LETTRE DU CABINET – NOVEMBRE 2024
Autorisations environnementales – ICPE/Espèces protégées – Absence de régularisation possible en cas d’atteinte significative à l’un des intérêts protégés par la police des ICPE
Le 6 novembre 2024, le Conseil d’État a rendu une décision précisant d’une part l’office du juge au titre de ses pouvoirs de régularisation et d’autre part l’articulation, dans le cadre des autorisations environnementales, entre la police des installations classées pour la protection de l’environnement (ICPE) et la police des dérogations « espèces protégées » (DEP) (CE, 06 novembre 2024, Société Gourvillette Energies, n°477317).
Concernant la police des ICPE, l’article L. 511-1 du code de l’environnement prévoit un large champ d’intérêts, dont « la protection de la nature » et « de l’environnement », qu’il incombe à l’administration de protéger en édictant les prescriptions nécessaires à leur préservation lorsqu’elle délivre une autorisation ou en opposant un refus si aucune prescription ne permet de rendre acceptable l’atteinte portée à ces intérêts.
De son côté, l’article L.411-2 du même code encadre strictement les autorisations délivrées pour déroger aux interdictions principielles de destruction ou de perturbation des espèces protégées et de leurs habitats.
En l’espèce, la société Gourvillette Energies, qui avait obtenu une autorisation environnementale pour l’installation de quatre éoliennes, contestait l’annulation sèche de cette autorisation environnementale au titre d’une atteinte significative à l’avifaune et aux intérêts protégés par l’article L. 511-1 du code de l’environnement sans qu’il lui ait été permis de la régulariser, comme l’autorise le code de l’environnement, par l’obtention d’une DEP.

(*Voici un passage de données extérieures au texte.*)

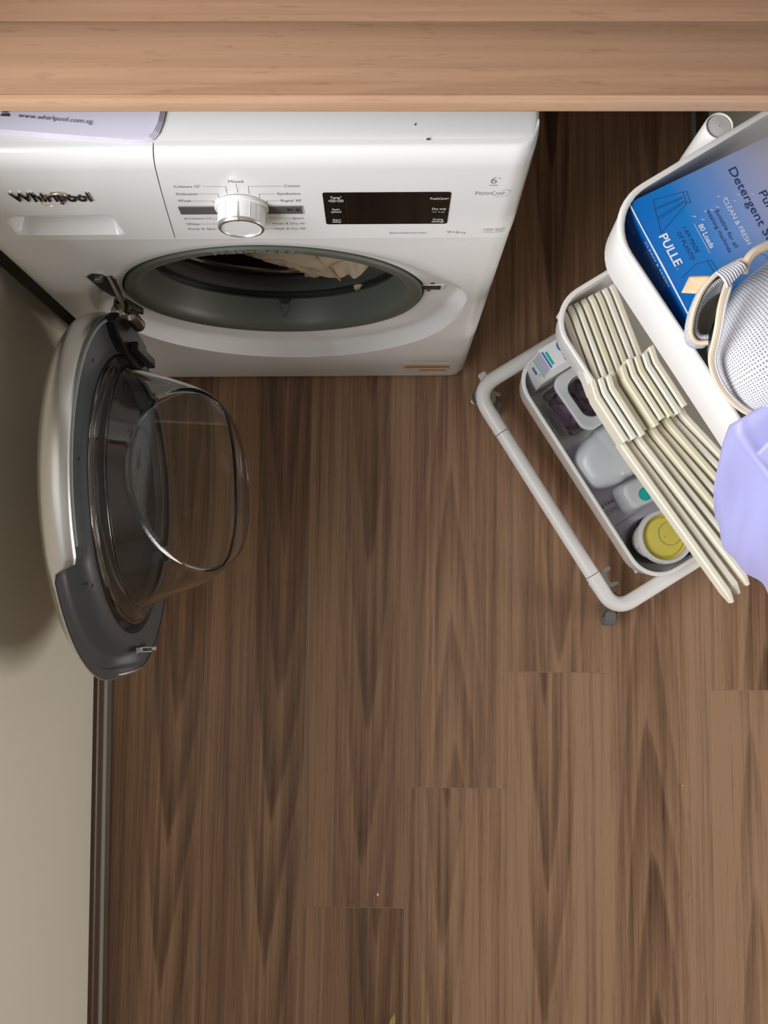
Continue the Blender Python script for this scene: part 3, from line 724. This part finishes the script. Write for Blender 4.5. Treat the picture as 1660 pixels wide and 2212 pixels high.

Le Conseil d’État considère que le juge administratif peut annuler une autorisation environnementale, sans recourir aux possibilités de régularisation offertes par le code, si le projet porte atteinte à la conservation d’espèces protégées et donc à l’un des intérêts protégés par l’article L. 511-1 du code de l’environnement, dès lors que le risque d’atteintes est caractérisé et qu’aucune prescription n’est susceptible de prévenir de manière suffisante les atteintes portées à l’état de conservation de ces espèces protégées.
Il estime donc que le filtre de l’article L. 511-1 du code de l’environnement peut suffire à bloquer un projet au regard des atteintes susceptibles d’être portées à la conservation d’espèces protégées, sans qu’il soit nécessaire de mobiliser l’article L.411-2 du même code et sans attendre que soit instruite une demande de DEP dans le cadre d’une régularisation.
Cette position s’entend aisément. Lorsque l’atteinte est particulièrement significative, aucune mesure d’évitement, de réduction ou de compensation, même celles susceptibles d’être discutées dans le cadre de la DEP, n’est de nature à rendre acceptable le risque d’atteinte aux intérêts protégés par la police des ICPE. Il serait donc vain d’exiger du juge administratif qu’il ouvre un processus de régularisation qu’il sait voué à l’échec.